Aim of the task: Give back the whole listing exactly as shown.

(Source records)
* BEGIN *

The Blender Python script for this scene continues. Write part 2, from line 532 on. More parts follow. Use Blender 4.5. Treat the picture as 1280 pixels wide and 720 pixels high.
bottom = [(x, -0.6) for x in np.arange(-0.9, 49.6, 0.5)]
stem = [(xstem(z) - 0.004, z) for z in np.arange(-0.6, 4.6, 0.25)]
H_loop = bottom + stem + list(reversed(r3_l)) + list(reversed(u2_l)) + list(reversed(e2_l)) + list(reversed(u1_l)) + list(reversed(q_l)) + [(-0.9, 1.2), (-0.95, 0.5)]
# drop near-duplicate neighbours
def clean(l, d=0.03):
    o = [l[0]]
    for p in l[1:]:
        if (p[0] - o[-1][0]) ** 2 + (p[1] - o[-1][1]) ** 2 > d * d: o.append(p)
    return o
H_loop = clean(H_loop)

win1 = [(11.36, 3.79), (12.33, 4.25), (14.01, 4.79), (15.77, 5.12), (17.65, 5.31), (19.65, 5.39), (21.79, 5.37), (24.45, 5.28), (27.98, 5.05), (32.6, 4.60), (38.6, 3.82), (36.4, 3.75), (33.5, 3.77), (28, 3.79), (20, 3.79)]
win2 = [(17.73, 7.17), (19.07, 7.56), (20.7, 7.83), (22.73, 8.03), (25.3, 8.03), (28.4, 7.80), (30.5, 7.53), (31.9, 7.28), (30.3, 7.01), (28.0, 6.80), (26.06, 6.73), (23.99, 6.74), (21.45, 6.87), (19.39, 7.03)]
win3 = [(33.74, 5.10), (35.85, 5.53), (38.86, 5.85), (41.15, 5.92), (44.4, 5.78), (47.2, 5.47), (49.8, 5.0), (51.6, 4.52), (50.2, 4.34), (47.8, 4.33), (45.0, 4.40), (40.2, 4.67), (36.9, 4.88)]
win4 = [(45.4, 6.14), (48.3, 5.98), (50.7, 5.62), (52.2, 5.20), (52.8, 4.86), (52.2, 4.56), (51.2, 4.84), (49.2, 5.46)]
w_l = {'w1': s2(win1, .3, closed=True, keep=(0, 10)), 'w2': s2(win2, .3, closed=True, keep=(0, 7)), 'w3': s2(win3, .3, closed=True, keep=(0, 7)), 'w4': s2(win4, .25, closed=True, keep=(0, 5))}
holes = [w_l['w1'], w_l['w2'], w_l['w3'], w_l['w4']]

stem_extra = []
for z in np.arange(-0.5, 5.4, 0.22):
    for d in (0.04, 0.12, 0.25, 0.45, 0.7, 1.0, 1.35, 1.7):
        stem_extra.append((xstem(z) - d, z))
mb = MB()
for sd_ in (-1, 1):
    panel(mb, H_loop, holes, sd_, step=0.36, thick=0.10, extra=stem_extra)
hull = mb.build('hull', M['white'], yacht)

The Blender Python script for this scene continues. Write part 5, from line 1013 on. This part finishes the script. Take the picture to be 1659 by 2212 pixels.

* END *

Expected answer:
The Blender Python script for this scene continues. Write part 2, from line 532 on. More parts follow. Use Blender 4.5. Treat the picture as 1280 pixels wide and 720 pixels high.
bottom = [(x, -0.6) for x in np.arange(-0.9, 49.6, 0.5)]
stem = [(xstem(z) - 0.004, z) for z in np.arange(-0.6, 4.6, 0.25)]
H_loop = bottom + stem + list(reversed(r3_l)) + list(reversed(u2_l)) + list(reversed(e2_l)) + list(reversed(u1_l)) + list(reversed(q_l)) + [(-0.9, 1.2), (-0.95, 0.5)]
# drop near-duplicate neighbours
def clean(l, d=0.03):
    o = [l[0]]
    for p in l[1:]:
        if (p[0] - o[-1][0]) ** 2 + (p[1] - o[-1][1]) ** 2 > d * d: o.append(p)
    return o
H_loop = clean(H_loop)

win1 = [(11.36, 3.79), (12.33, 4.25), (14.01, 4.79), (15.77, 5.12), (17.65, 5.31), (19.65, 5.39), (21.79, 5.37), (24.45, 5.28), (27.98, 5.05), (32.6, 4.60), (38.6, 3.82), (36.4, 3.75), (33.5, 3.77), (28, 3.79), (20, 3.79)]
win2 = [(17.73, 7.17), (19.07, 7.56), (20.7, 7.83), (22.73, 8.03), (25.3, 8.03), (28.4, 7.80), (30.5, 7.53), (31.9, 7.28), (30.3, 7.01), (28.0, 6.80), (26.06, 6.73), (23.99, 6.74), (21.45, 6.87), (19.39, 7.03)]
win3 = [(33.74, 5.10), (35.85, 5.53), (38.86, 5.85), (41.15, 5.92), (44.4, 5.78), (47.2, 5.47), (49.8, 5.0), (51.6, 4.52), (50.2, 4.34), (47.8, 4.33), (45.0, 4.40), (40.2, 4.67), (36.9, 4.88)]
win4 = [(45.4, 6.14), (48.3, 5.98), (50.7, 5.62), (52.2, 5.20), (52.8, 4.86), (52.2, 4.56), (51.2, 4.84), (49.2, 5.46)]
w_l = {'w1': s2(win1, .3, closed=True, keep=(0, 10)), 'w2': s2(win2, .3, closed=True, keep=(0, 7)), 'w3': s2(win3, .3, closed=True, keep=(0, 7)), 'w4': s2(win4, .25, closed=True, keep=(0, 5))}
holes = [w_l['w1'], w_l['w2'], w_l['w3'], w_l['w4']]

stem_extra = []
for z in np.arange(-0.5, 5.4, 0.22):
    for d in (0.04, 0.12, 0.25, 0.45, 0.7, 1.0, 1.35, 1.7):
        stem_extra.append((xstem(z) - d, z))
mb = MB()
for sd_ in (-1, 1):
    panel(mb, H_loop, holes, sd_, step=0.36, thick=0.10, extra=stem_extra)
hull = mb.build('hull', M['white'], yacht)

The Blender Python script for this scene continues. Write part 5, from line 1013 on. This part finishes the script. Take the picture to be 1659 by 2212 pixels.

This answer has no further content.